The Democratic Unionists can cold shoulder power-sharing with Sinn Fein because they are power-sharing with Theresa May’s Conservatives, and doing rather well out of it. The recent DUP conference saw Tory chief whip Julian Smith address the gathering, while Deputy Prime Minister Damian Green spoke at a related DUP fundraiser. It wasn’t surprising that Green was also party to attempts in the summer, once the Tory-DUP deal was signed, to get the DUP a special adviser (first paid for by the taxpayer, then from Tory funds) with such plans being blocked by civil servants.
The British Government approach to Brexit has so far been to overplay their own hand and misunderstand the EU, EU 27 and Ireland. This should not fill any of us with optimism for the period until 29 March 2019 and afterwards.
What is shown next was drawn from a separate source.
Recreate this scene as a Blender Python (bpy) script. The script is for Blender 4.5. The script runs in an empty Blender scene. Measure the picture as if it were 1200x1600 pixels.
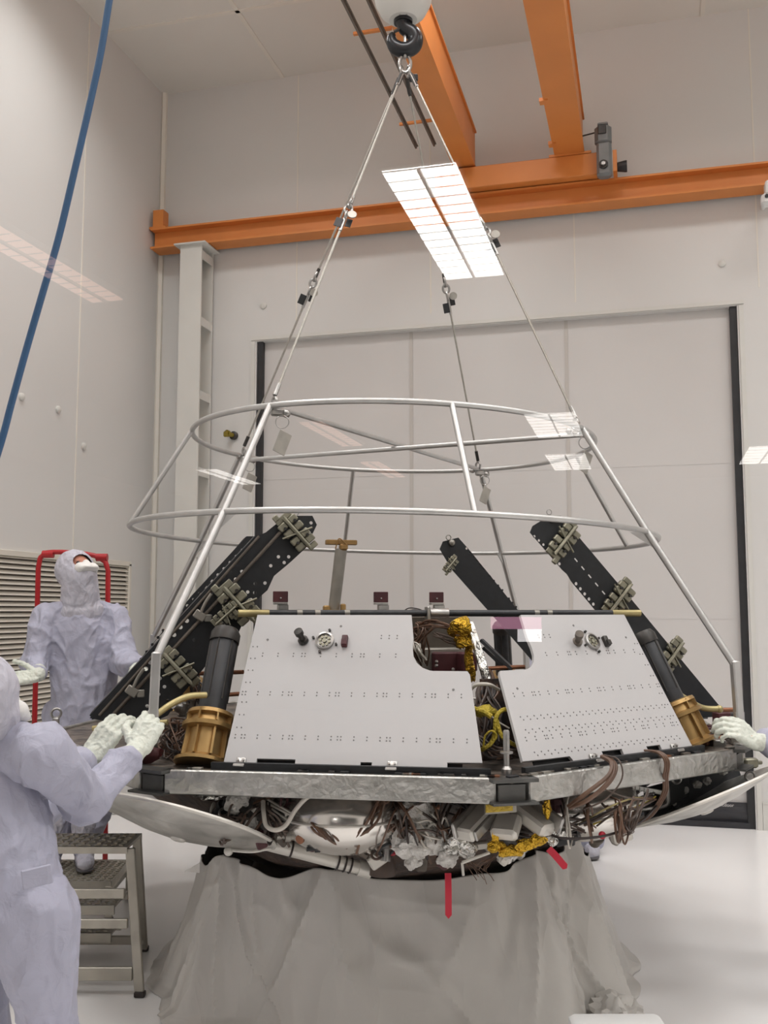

The Irish Government’s stance on the border reflects public opinion, but more critically, a collective Irish sense of history and identity. They didn’t bring about this situation. It isn’t their mess to clean up. That means they don’t have to bend themselves into contortions and trash their principles to come up with a solution. There doesn’t need to be an Irish veto on 14-15 December or a future EU summit, because the entire EU 27 stand united and in solidarity, saying no to a hard border. It is up to the UK Government to bring forward solutions whereas so far it has produced one flimsy paper touting such things as electronic tracking.
Only a tiny minority of UK public opinion wants a hard Brexit – 11% on the latest Kantar poll. 55% think the UK Government is making a hash of Brexit; 21% think it is doing a good job. 64% don’t think the UK Government has a coherent position – and they are right. Despite this, the unease of British public opinion isn’t properly expressed because of the ambiguity of Labour’s position on Brexit.
Brexit is the single biggest constitutional and political crisis the UK Government has faced since the end of the Second World War, and it is entirely an act of self-immolation. It is also the greatest crisis the Irish Government has faced since the 1920s, but one where the Irish have through the EU not just the moral high ground, but political leverage and power. We have to hope they get it right, and are better at this than the Brexit vandals running the UK Government. On this the Irish speak not just with the backing of the rest of the EU, but millions of British citizens who cannot believe the car crash unfolding. We deserve better than this from our politicians of all persuasions, and we have to make sure that we do not let them away with this.